Não bastasse ser a fiadora dos nossos imóveis aqui na Terra, é a nossa avalista do Céu.
Tanto que, por uma questão de lealdade, costumo dizer que, se tivesse um anjo do lado esquerdo e a mãe do lado direito no Juízo Final, abraçaria a minha mãe. O anjo restaria de braços vazios.
Só que as suas rezas estão cada vez mais doidas e contraditórias.
Acho que até Deus fica confuso. Numa mesma manhã, Ele recebeu pedido para um filho ter menos trabalho e para outro filho ter mais trabalho. Um pretendia diminuir a sua demanda, e o outro, aumentá-la. Um estava sobrecarregado de tarefas e clamava por alívio, o outro estava buscando ocupar a agenda e resolver o mês financeiro com uma maior tranquilidade.
Eu era o segundo filho, e logo em seguida fui convidado para escrever neste espaço. Jamais imaginei ser responsável por uma coluna diária. Nem posso lamentar-me de dor nas costas e formigamento da mão; inventei de recorrer aos canais místicos da mãe, fui prontamente socorrido, perdi no ato o direito de mimimi.
Tome cuidado com o que você reclama para a sua mãe. A oração materna tem força.

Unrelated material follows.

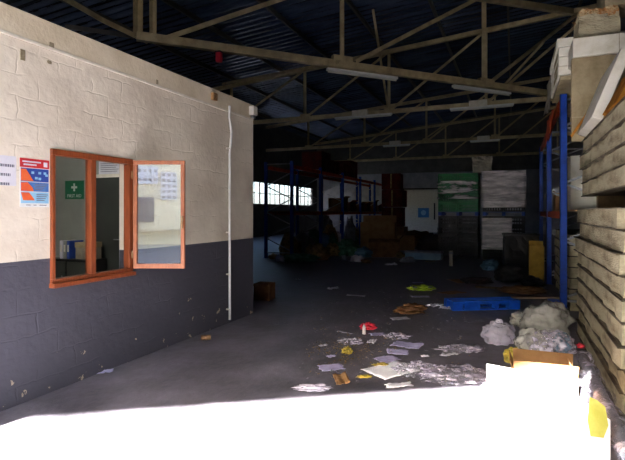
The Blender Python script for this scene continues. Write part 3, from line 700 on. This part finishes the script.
# paper and rubbish on the floor   (px, py, w, d, material, rz, label)
SH = [
 (104, 372, .17, .10, 'lilac', .4, 'crumpled blue-white wrapper on the floor against the dark wall', .02),
 (213, 326, .14, .07, 'paper', .2, 'small white scrap at the foot of the office wall', .02),
 (331, 368, .25, .20, 'lilac', .3, 'lilac sheet near the sunlight edge, left of the torn card', .006),
 (378, 335, .20, .15, 'lilac', .1, 'small lilac sheet just right of the red plastic', .01),
 (407, 346, .34, .26, 'lilac', -.5, 'large lilac sheet, rightmost of the lilac papers', .012),
 (387, 360, .26, .20, 'lilac', .5, 'lilac sheet just behind the bright white card', .01),
 (398, 353, .24, .20, 'lilac', -.2, 'lilac sheet overlapping others behind the bright white card', .012),
 (391, 371, .50, .36, 'brightpaper', .6, 'bright white folded card lying close to the sunlight edge', .012),
 (400, 319, .28, .16, 'paper', .3, 'pale sheet beside the brown crushed cardboard', .005),
 (356, 296, .36, .10, 'paper', -.35, 'long pale strip alone on the dark floor mid-hall', .004),
 (333, 289, .22, .16, 'paper', .3, 'white scrap left of the long pale strip', .03),
 (391, 265, .34, .2, 'paper', .2, 'white scrap on the floor before the far cartons, right one', .05),
 (357, 260, .34, .2, 'paper', .2, 'white scrap on the floor before the far cartons, left one', .05),
 (418, 283, .24, .16, 'lilac', .1, 'grey-lilac scrap just behind the hi-vis vest', .01),
 (420, 297, .34, .16, 'lilac', .0, 'grey-lilac strip just in front of the hi-vis vest', .006),
 (436, 306, .28, .18, 'paper', .5, 'white torn scrap left of the blue pallet', .04),
 (446, 309, .20, .10, 'paper', -.5, 'white twist of film left of the blue pallet', .04),
 (398, 386, .26, .10, 'brightpaper', .2, 'flat bright card right at the sunlight edge', .01),
 (425, 357, .08, .05, 'paper', .2, 'tiny white scrap right of the large lilac sheet', .01),
 (449, 356, .22, .06, 'paper', .4, 'thin white shreds on the floor right of the papers', .02),
 (372, 342, .16, .09, 'paper', 1.2, 'crumpled white scrap in the middle of the rubbish', .02),
 (345, 333, .22, .04, 'paper', -.6, 'thin white strip left of the red plastic', .01),
 (323, 346, .1, .06, 'paper', .6, 'small pale scrap at the left of the leaf litter', .01),
 (331, 357, .1, .07, 'lilac', .6, 'small lilac chip left of the yellow wrapper', .01),
 (246, 311, .16, .08, 'bag_grey', .6, 'small grey scrap on the floor past the wall corner', .02),
 (281, 324, .2, .1, 'bag_grey', .2, 'grey scrap in the empty middle of the floor', .01),
 (470, 281, .9, .6, 'carton', .2, 'large dull card sheet on the floor before the crates', .01),
 (452, 293, .5, .3, 'carton', .5, 'dull card sheet just behind the left end of the blue pallet', .01),
 (488, 288, .5, .3, 'bag_tan', -.3, 'tan card sheet behind the blue pallet', .01),
 (475, 322, .3, .12, 'bag_grey', .3, 'grey paper in front of the blue pallet', .01),
 (298, 280, .12, .08, 'paper', .1, 'tiny white scrap left of mid-hall', .03),
 (430, 262, .3, .2, 'panel_beige', .1, 'pale scrap before the wrapped crates', .02),
]
for i, (px, py, w, d, m, rz, lb, am) in enumerate(SH):
    p = at_z(px, py, 0)
    z = .001+.0016*(i % 5)
    if px in (398,) and py == 353: z = .03
    if px == 391 and py == 371: z = .045
    if px == 387: z = .02
    o = sheet('paper_scrap' if m in ('paper', 'lilac') else 'card_sheet', m, w, d, (p.x, p.y, z if z < .015 else .008), rz+YAW, i+1, am, ragged=.12 if w < .3 else .03)
    tag(o, lb, 'paper' if m in ('paper', 'lilac', 'brightpaper', 'bag_grey') else 'card')
# torn card standing at the sun edge
p = at_z(341, 380, 0); o = sheet('torn_cardboard', 'carton', .13, .30, (p.x, p.y, .002), YAW+.1, 77, .02, fold=.6, ragged=.08); tag(o, 'torn brown card at the sunlight edge', 'card')
p = at_z(411, 313, 0); o = crumple('crushed_carton', 'carton_dark', .5, .34, .14, (p.x, p.y, 0), YAW, 5, .5); tag(o, 'crushed brown cardboard on the floor mid-hall, right of pale sheet', 'carton')
# film / bags
def cr(name, m, px, py, w, d, h, seed, lb, cat='plastic bag', amp=.3, rz=0, dy_=0, z=0, fr=2.2):
    p = at_z(px, py, 0); o = crumple(name, m, w, d, h, (p.x, p.y+dy_, z), YAW+rz, seed, amp, freq=fr); tag(o, lb, cat); return o
cr('clear_plastic', 'film', 418, 373, .42, .34, .09, 11, 'crumpled clear film beside the bright white card', 'plastic film', .6, fr=3)
cr('clear_plastic', 'film', 396, 338, .32, .22, .06, 12, 'crumpled clear film among the lilac papers', 'plastic film', .6, fr=3)
cr('clear_plastic', 'film', 462, 378, .75, .5, .07, 13, 'sheet of clear film on the floor left of the white carton', 'plastic film', .6, fr=3.5)
cr('clear_plastic', 'film', 462, 350, .5, .3, .04, 15, 'thin film spread on the floor right of the papers', 'plastic film', .6, fr=3.5)
cr('clear_plastic', 'film', 350, 343, .28, .2, .05, 16, 'clear film scrap above the yellow wrapper', 'plastic film', .6, fr=3.5)
cr('white_film', 'bag_white', 313, 390, .3, .1, .05, 17, 'white film ruffle at the sunlight edge left of torn card', 'plastic film', .6, fr=3.5)
cr('red_plastic', 'redplastic', 368, 329, .22, .15, .09, 18, 'crumpled red plastic among the rubbish', 'plastic', .6)
cr('yellow_wrapper', 'bag_yellow', 347, 353, .12, .12, .07, 19, 'crumpled dull yellow wrapper in the rubbish', 'wrapper', .6)
cr('yellow_wrapper', 'bag_yellow', 381, 366, .16, .08, .03, 20, 'flat yellowish wrapper left of the bright white card', 'wrapper', .6)
cr('yellow_wrapper', 'bag_yellow', 364, 377, .14, .07, .02, 21, 'thin yellow scrap near the sunlight edge', 'wrapper', .6)
# bottle
p = at_z(364, 334, 0); bt = MB().tube([(0, 0, 0), (0, 0, .09), (0, 0, .11), (0, 0, .125)], [.022, .022, .012, .01], 10).build('small_bottle', 'white_p', smooth=True, loc=(p.x, p.y, .0)); tag(bt, 'small white bottle in front of the red plastic', 'bottle')
MB().tube([(0, 0, .125), (0, 0, .14)], .012, 10).build('cap', 'redplastic', bt)
# tin
p = at_z(206, 340, 0); tn = MB().tube([(-.06, 0, .033), (-.058, 0, .033), (.058, 0, .033), (.06, 0, .033)], [.029, .033, .033, .029], 16).build('drink_can', 'tin', smooth=True, loc=(p.x, p.y, 0)); tn.rotation_euler.z = .5; tag(tn, 'brown drink can lying near the office wall', 'can')
MB().tube([(.058, 0, .033), (.0605, 0, .033)], .024, 14).build('can_lid', 'galv', tn)
# leaf litter: uncountable
mb = MB(); rr = random.Random(3)
for k in range(420):
    px = rr.gauss(345, 22); py = rr.gauss(346, 9)
    if k > 260: px = rr.uniform(300, 470); py = rr.uniform(300, 384)
    if not (305 < px < 480 and 300 < py < 384): continue
    p = at_z(px, py, 0); s_ = rr.uniform(.006, .016); T = Matrix.Translation((p.x, p.y, .004+rr.random()*.012)) @ Euler((rr.uniform(-.6, .6), rr.uniform(-.6, .6), rr.uniform(0, 6))).to_matrix().to_4x4()
    mb.box(-s_, s_, -s_*.4, s_*.4, -.001, .001, T)
tag(mb.build('debris', 'bag_tan'), 'brown crumbs and shreds strewn over the floor', 'debris', kind='stuff')
mb = MB()
for k in range(300):
    px = rr.uniform(300, 575); py = 212+rr.uniform(52, 170)
    if px < 260: continue
    p = at_z(px, py, 0)
    if p.x > .6 or p.x < -5: continue
    s_ = rr.uniform(.006, .022); T = Matrix.Translation((p.x, p.y, .004+rr.random()*.008)) @ Euler((rr.uniform(-.4, .4), rr.uniform(-.4, .4), rr.uniform(0, 6))).to_matrix().to_4x4()
    mb.box(-s_, s_, -s_*.5, s_*.5, -.001, .001, T)
tag(mb.build('paper_shreds', 'bag_grey'), 'pale shreds scattered over the dark hall floor', 'debris', kind='stuff')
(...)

Eu estou morrendo de medo de o meu irmão ser demitido. Ele não deveria ter pedido menos trabalho. Já vi que Deus atende, mas pode exagerar na dose.
Minha mãe é obrigada a lidar com os vaivéns emocionais dos seus filhos. Nunca todos seguem a mesma direção. Parte está indo, parte está voltando de um compromisso. Não facilitamos a sua fé com uma oração coletiva, padronizada, a acolher um único ideal.
Houve uma madrugada tensa em que desfiava uma pedra do terço para que um filho casasse, pois estava acomodado em um longo noivado, e, na pedra seguinte, rogava piedade para que um filho preso a um matrimônio infeliz encontrasse força e coragem para se descasar. Da Ave Maria ao Pai Nosso, os nomes mudavam para graças contrárias — o rosário era enodado, embaralhado, não se resumia a uma triagem fácil das súplicas.
Quando converso com a mãe enquanto sorvemos o amargo do chimarrão e ela me pergunta se está tudo bem, se venho precisando de algo, penso agora duas vezes antes de falar. Ela pode mudar radicalmente a minha vida.